Posted by lynndion566 FL (My Page) on
Wed, Apr 15, 09 at 15:59

Hi, I have two squash plants, one hydro in screened porch, and one in soil outside. I have two flowers but as far as I can see they are female flowers (1 on each plant) with the baby fruit attached. How do I pollinate if there are no male flowers flowering at the same time the female is flowering? Thanks for the help. Lynn

Follow-Up Postings:

RE: Manual Pollination

This is just a guess, but if there's "baby fruit attached" pollination is apparently not a problem! My guess is the flower has both male and female parts, but like I said, it's just a guess; I grow only strawberries and tomatoes!

RE: Manual Pollination

Squash often begin with only female blossoms, but will soon begin producing both male and female.
I usually plant one plant 2 weeks before the main crop to have male blossoms when the main crop begins to bloom.


RE: Manual Pollination

Keep an eye on the females. If memory serves it varies a little depending on what kind of squash plant it is. Some need pollinated, some don't. I know that some of them are better tasting if they aren't pollinated. Those are called "parthenocropic" for those of you who like to learn big words.

Basically they'll grow a seedless fruit if not pollinated.

If the flower dies and the fruit soon follows, that member of the gourd family won't do that - you'll have to pollinate. In that case you'll just have to wait for male flowers. Many gardeners plant lots of the same plants to guarantee that they'll have male and female flowers together.

RE: Manual Pollination

"parthenocropic" Hmmmm . . . That's interesting; I learn something new every day.
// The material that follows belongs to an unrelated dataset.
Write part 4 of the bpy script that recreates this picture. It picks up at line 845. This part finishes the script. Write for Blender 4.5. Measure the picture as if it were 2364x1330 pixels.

Thanks.

RE: Manual Pollination

Thanks for the input...update: baby squash in soil looks as if it is drying up and probably gonna die although the plant looks very healthy. The baby squash in the hydro unit is growing and looking good and plant is thriving also.. maybe is the "immaculate pollination" ???

RE: Manual Pollination

Squash plants have male and female flowers. The female flowers are the ones with fruit, while the male flowers have no fruit.

To pollinate the flowers, I take a large water color paint brush and early in the morning swipe the paint brush inside the male flower. Your paint brush will look like you just dipped it into a bag of Cheese Puffs. Take the paint brush, and gently wipe the orange / yellow pollen onto the female center end part of the flower. The part is in the center of the flower, and closest to the outside. It looks like a tube, with a hole in the end of it.

RE: Manual Pollination

You can pollinate squash without tools too - all you need to do is pick a blooming male flower, peel off the petals, and use the pointy bit in the middle (anthers) to pollinate the female flower.

Some varieties of squash (ones that can grow seedless fruit) actually have been bred to not have male flowers at all.